The film tells the story of Ginsberg, fellow students Jack Kerouac and Lucien Carr, and Carr's bohemian friends from the New York nightclub scene. One of those is the writer (and Harvard grad) William Burroughs. Another is David Kammerer, a man in his 30s who's obsessed with Carr's "louche charm and androgynous blond beauty."
Subtitled "A True Story of Obsession and Murder," Kill Your Darlings is no On The Road frolic. The spurned Kammerer confronts Carr, who stabs the older man and dumps his body in the Hudson River. Carr pleads self-defense, portraying Kammerer as a sexual predator, and is convicted of a lesser charge.
“This is a story that needs to be told to the world," Krokidas tells an interviewer. "The fact that in 1944 you could literally get away with murder by calling your victim a homosexual pissed me off to no end. That was the one thing I could always turn to, even when it looked like the film"—a decade in the making—"wasn’t going to happen."
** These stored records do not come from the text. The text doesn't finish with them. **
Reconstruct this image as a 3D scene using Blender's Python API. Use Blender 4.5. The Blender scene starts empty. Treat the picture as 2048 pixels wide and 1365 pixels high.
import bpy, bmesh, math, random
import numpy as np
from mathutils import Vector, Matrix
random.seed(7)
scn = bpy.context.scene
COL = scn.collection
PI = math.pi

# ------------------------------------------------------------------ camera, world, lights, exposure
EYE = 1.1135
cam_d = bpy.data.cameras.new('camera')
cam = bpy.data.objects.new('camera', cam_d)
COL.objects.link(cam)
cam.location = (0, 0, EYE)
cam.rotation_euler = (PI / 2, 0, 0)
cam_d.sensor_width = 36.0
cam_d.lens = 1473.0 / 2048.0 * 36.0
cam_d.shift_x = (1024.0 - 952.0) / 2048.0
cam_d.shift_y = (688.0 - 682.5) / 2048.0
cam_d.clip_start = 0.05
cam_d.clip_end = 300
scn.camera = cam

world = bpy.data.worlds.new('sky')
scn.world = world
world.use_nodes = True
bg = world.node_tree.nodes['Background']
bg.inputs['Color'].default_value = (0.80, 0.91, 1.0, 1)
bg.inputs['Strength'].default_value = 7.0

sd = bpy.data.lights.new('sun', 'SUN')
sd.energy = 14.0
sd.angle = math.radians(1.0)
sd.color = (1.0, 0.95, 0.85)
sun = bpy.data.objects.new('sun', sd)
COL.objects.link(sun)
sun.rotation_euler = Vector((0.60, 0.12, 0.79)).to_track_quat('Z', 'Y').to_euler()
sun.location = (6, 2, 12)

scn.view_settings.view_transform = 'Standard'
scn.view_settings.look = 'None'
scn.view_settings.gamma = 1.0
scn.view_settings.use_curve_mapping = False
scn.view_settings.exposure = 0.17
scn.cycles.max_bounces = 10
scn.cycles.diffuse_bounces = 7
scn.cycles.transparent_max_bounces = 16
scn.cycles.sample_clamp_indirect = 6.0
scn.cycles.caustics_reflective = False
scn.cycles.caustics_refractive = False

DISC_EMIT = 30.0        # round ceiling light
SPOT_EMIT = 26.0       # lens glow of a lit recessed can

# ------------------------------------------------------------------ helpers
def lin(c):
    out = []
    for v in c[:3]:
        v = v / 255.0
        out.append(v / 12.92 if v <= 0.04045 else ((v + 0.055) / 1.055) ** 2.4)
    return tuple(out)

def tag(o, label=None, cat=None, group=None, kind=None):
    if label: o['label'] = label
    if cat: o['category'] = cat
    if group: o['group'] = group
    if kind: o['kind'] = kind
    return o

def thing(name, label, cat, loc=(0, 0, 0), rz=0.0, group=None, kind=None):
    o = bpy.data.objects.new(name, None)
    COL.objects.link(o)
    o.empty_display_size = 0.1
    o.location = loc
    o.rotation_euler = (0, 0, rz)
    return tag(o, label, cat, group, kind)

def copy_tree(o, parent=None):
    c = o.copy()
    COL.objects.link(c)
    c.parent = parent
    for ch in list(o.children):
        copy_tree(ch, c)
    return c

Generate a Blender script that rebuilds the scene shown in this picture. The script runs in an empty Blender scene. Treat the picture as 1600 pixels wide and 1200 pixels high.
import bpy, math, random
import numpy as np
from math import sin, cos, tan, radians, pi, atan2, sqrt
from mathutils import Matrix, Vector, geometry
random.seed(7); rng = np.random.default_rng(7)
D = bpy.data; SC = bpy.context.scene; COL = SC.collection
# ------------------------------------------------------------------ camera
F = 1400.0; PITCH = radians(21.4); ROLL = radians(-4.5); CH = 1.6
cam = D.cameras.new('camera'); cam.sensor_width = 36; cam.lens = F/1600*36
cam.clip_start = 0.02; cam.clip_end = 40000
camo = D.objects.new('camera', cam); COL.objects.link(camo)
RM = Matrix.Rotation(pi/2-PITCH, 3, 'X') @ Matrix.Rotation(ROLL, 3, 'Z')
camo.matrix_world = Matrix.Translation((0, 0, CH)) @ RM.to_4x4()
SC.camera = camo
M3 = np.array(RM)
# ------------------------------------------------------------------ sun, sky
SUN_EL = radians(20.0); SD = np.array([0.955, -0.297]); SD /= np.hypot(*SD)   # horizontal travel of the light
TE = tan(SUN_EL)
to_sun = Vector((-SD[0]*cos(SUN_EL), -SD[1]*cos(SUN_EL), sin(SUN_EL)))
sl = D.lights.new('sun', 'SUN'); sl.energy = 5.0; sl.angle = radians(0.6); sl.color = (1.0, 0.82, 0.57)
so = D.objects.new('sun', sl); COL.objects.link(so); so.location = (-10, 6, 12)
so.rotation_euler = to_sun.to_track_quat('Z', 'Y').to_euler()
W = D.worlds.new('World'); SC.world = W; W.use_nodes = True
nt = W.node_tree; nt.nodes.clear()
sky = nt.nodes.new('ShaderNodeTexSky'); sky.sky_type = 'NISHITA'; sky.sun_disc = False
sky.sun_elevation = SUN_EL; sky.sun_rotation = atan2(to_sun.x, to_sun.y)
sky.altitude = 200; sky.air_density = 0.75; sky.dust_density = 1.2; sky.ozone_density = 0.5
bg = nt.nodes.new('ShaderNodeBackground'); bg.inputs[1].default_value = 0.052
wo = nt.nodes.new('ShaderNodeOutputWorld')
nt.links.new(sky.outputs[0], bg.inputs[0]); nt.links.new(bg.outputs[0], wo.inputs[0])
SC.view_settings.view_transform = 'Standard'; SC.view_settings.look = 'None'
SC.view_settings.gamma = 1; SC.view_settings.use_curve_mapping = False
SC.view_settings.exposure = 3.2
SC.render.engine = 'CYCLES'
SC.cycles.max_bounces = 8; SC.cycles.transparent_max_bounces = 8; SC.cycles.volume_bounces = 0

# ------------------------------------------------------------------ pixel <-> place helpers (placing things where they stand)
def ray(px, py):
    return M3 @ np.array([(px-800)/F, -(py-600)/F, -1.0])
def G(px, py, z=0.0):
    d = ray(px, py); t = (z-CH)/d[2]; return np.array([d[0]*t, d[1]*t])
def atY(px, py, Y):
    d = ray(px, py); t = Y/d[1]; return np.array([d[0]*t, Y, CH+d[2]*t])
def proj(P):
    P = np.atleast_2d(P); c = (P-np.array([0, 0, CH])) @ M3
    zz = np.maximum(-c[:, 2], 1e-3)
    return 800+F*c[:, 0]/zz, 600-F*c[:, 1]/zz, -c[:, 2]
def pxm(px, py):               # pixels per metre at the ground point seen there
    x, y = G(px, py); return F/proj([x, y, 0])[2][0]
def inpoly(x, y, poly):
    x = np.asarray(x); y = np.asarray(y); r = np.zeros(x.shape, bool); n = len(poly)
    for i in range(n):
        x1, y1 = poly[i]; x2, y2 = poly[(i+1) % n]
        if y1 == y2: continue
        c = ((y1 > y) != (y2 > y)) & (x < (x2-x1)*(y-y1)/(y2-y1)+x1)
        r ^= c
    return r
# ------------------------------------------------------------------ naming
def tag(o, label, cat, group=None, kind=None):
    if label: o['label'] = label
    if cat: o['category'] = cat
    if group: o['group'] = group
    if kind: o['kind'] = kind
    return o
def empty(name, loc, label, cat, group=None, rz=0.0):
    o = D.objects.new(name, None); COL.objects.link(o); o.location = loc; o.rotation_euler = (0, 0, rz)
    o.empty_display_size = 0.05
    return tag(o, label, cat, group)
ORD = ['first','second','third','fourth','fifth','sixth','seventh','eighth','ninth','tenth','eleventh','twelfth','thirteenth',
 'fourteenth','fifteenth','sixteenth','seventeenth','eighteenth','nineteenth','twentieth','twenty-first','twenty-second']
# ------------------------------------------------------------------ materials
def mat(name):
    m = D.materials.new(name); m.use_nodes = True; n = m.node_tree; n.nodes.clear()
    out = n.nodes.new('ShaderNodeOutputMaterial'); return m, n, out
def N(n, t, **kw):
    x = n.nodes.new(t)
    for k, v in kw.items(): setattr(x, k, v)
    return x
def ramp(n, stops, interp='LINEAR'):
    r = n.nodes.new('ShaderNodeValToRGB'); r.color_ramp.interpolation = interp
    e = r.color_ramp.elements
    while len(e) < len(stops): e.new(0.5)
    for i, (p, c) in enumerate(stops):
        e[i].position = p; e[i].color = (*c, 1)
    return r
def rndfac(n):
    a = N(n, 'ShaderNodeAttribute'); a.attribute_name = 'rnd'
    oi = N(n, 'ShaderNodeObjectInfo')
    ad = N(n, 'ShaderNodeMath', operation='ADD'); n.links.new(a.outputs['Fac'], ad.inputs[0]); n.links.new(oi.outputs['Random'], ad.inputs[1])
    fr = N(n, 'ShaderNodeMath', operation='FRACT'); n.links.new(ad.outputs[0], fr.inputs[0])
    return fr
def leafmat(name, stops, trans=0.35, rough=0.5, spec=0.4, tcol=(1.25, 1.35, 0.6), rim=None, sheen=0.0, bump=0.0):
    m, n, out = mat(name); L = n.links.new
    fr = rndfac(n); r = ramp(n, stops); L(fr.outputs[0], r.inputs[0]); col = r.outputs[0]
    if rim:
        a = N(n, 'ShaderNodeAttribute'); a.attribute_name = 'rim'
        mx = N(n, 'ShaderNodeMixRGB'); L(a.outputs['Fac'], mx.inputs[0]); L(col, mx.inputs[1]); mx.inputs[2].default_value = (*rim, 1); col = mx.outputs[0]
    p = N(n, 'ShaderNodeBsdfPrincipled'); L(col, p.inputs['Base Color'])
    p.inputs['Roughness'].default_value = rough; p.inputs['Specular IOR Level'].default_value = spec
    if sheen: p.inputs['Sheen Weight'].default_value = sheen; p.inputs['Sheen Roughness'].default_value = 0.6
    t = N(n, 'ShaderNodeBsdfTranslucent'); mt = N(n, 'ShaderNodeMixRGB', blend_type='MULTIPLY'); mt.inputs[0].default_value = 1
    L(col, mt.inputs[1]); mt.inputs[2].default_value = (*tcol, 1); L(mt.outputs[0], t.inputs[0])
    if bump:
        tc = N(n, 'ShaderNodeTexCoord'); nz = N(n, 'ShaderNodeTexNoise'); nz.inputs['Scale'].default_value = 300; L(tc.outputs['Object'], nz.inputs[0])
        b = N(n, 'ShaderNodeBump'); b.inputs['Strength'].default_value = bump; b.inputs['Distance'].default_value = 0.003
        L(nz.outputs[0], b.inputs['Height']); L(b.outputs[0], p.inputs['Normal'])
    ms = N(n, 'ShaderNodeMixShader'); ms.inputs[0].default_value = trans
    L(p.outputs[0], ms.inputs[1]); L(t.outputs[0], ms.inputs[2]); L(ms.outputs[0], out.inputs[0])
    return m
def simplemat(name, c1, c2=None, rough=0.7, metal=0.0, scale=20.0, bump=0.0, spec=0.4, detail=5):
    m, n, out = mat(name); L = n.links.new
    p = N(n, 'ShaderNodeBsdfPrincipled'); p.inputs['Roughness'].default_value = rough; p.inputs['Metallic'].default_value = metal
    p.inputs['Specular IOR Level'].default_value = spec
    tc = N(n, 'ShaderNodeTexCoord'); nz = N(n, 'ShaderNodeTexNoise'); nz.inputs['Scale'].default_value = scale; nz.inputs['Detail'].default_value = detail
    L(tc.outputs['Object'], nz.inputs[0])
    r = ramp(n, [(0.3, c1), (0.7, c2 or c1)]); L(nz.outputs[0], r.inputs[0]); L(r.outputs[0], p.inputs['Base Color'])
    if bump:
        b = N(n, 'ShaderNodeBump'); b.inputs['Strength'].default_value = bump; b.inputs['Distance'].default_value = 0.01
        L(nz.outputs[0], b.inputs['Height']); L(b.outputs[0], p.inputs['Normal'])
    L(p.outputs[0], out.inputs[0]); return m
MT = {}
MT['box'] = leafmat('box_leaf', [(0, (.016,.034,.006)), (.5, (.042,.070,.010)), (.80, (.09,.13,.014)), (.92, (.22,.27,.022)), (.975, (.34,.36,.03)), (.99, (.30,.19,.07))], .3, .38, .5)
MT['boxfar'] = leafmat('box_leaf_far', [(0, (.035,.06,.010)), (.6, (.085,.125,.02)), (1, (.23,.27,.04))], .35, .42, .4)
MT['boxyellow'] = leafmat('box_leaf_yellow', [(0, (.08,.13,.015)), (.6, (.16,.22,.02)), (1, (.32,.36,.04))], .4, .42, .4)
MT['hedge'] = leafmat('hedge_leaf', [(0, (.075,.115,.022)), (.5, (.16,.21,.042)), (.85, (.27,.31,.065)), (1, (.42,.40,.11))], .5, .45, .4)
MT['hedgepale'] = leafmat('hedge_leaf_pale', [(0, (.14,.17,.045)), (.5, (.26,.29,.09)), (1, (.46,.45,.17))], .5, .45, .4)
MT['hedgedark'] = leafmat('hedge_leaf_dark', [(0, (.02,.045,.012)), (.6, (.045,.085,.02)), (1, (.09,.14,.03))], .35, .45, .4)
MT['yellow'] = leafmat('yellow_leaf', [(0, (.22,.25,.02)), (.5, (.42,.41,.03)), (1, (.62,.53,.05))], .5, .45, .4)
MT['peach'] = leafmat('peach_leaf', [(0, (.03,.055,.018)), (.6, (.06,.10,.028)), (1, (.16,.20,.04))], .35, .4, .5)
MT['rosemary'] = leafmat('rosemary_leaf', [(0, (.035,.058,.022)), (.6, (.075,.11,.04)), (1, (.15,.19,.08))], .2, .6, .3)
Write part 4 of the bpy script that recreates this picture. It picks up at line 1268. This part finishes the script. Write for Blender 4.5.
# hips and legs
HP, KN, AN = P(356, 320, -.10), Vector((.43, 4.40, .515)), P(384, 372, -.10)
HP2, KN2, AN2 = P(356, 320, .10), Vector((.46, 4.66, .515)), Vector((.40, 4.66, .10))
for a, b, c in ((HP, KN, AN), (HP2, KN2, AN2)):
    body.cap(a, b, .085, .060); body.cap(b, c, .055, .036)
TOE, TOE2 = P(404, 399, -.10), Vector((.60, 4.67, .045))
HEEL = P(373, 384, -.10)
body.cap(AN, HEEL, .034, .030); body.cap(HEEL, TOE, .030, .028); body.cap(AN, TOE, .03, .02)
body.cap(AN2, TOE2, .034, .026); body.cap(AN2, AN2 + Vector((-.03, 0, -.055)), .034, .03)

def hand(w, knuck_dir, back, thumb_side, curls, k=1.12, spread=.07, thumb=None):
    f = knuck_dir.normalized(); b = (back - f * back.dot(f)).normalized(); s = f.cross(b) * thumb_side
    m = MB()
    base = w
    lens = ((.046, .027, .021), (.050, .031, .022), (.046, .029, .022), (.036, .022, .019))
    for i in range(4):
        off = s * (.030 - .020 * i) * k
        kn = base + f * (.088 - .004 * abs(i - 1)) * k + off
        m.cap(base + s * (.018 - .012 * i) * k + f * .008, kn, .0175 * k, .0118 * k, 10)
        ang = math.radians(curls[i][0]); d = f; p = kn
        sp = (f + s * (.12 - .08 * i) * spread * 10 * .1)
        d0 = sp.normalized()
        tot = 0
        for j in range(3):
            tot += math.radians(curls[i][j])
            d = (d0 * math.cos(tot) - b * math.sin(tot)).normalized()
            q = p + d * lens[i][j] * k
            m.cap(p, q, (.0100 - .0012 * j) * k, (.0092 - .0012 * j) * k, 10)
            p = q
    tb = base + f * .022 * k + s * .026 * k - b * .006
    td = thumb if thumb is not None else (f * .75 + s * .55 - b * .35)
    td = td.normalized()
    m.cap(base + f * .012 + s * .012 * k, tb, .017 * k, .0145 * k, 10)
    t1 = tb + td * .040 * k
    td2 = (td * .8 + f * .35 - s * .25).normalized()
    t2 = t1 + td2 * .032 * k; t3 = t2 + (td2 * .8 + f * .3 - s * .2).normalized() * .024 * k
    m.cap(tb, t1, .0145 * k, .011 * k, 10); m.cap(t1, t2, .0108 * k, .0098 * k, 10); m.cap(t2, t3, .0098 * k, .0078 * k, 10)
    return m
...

Starring Harry Potter's Daniel Radcliffe as Ginsberg, Kill Your Darlings is drawing mixed reviews but has prompted Variety to name Krokidas one of its "10 Directors to Watch." And at the Toronto film festival last month, Bunn and Krokidas were "treated like rock stars."
That might be the first time for Krokidas, who studied acting at Yale until “I was cast as the cute guy" in a musical, he recalls. “I realized then that perhaps acting was not in my future.”